Token-Based Remuneration: A Labour Strategy That Is Already a Reality
Imagine a restaurant chain seeking to reward its kitchen and front-of-house staff after an especially intense high season. Rather than opting for a conventional bonus, it chooses to deliver part of this remuneration in the form of digital tokens. These tokens can be redeemed for company-related benefits, such as priority access to new opportunities, training programmes, or even participation in corporate decision-making processes.
Far from being a futuristic whim, this initiative is already on the table for numerous companies seeking innovative ways to remunerate, retain, and align values with their workforce. But is it actually possible?
Until recently, the answer was a clear (and negative) one. Article 26.1 of the Spanish Workers’ Statute defines salary as "all the economic compensation received by workers, whether in cash or in kind." Article 29.4 further states that “salary payments may be made by the employer in legal tender or by cheque or other similar means of payment through credit institutions.”
This implied that the use of cryptocurrencies—being neither legal tender nor backed by financial institutions—could only be considered remuneration in kind and, therefore, subject to the 30% cap over total salary.
However, the regulatory landscape has evolved, and with it, the legal possibilities. The MiCA Regulation defines “crypto-asset” as a digital representation of a value or a right that can be transferred and stored electronically using distributed ledger technology or similar. Among these, e-money tokens have emerged strongly—assets whose value is pegged to legal tender (e.g. EURC or USDC). Unlike other crypto-assets, these meet the requirements set out in the Workers’ Statute and thus may be considered remuneration in cash rather than in kind, thereby avoiding the 30% limitation.
Beyond regulatory aspects, the advantages for employers are significant. This form of remuneration offers an innovative way to reward performance, fostering behaviours aligned with corporate culture. Some tokens, in addition to their economic value, grant access to rights and benefits within the organisation, thus creating a sense of emotional connection and belonging. The inherent transparency and traceability of the underlying technology make it possible to design flexible, controllable redemption systems that are attractive to both employers and employees.

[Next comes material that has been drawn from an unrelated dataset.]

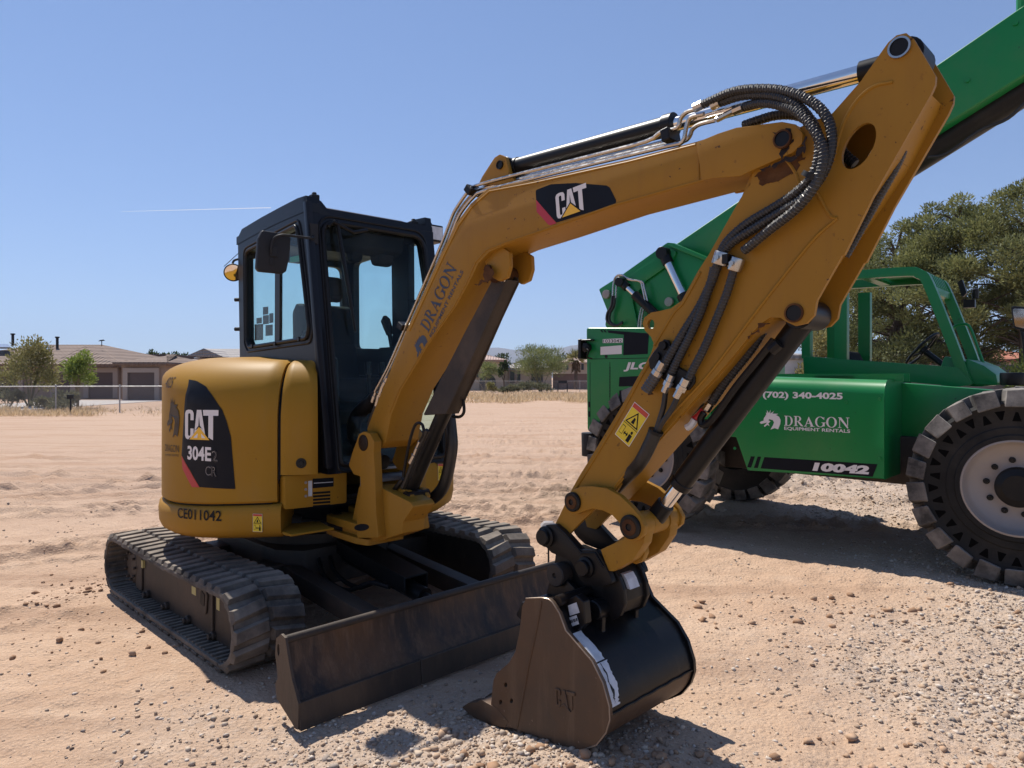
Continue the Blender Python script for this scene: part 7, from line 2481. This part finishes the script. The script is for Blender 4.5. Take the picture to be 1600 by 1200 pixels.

Nevertheless, the model is not without its challenges. Firstly, the price volatility of many crypto-assets (with the exception of e-money tokens) may affect the real value of the compensation, generating economic uncertainty. Secondly, the regulatory framework remains unstable and subject to ongoing changes, which may hinder implementation. Thirdly, acceptance is still limited: employees must either manage their own electronic wallets or rely on an authorised third-party custodian—an adjustment that not all workforces may be willing or ready to embrace.
Accordingly, any company intending to implement this type of remuneration must do so with a well-defined strategy. It is crucial to design a comprehensive incentive scheme specifying the requirements, objectives or behaviours to be rewarded, the value assigned to the issued tokens, and the terms of delivery. The system must be transparent, easily comprehensible, and include a clearly defined and documented redemption process.
Tailoring recognition to employees’ interests may enhance engagement—especially when short- and long-term incentives are combined. Additionally, a system for monitoring and evaluation will allow the company to assess the programme’s effectiveness and adjust it when necessary.
The use of stablecoins, such as e-money tokens, stands out as the most viable short-term option due to their lower volatility and greater legal certainty. Their capacity to integrate technological innovation with legal safeguards opens the door to new ways of conceiving labour compensation.
Now is the time to take a step forward. Companies that embrace flexible and modern remuneration models will be better positioned to attract and retain talent. The future of remuneration is already here—and it is measured in tokens.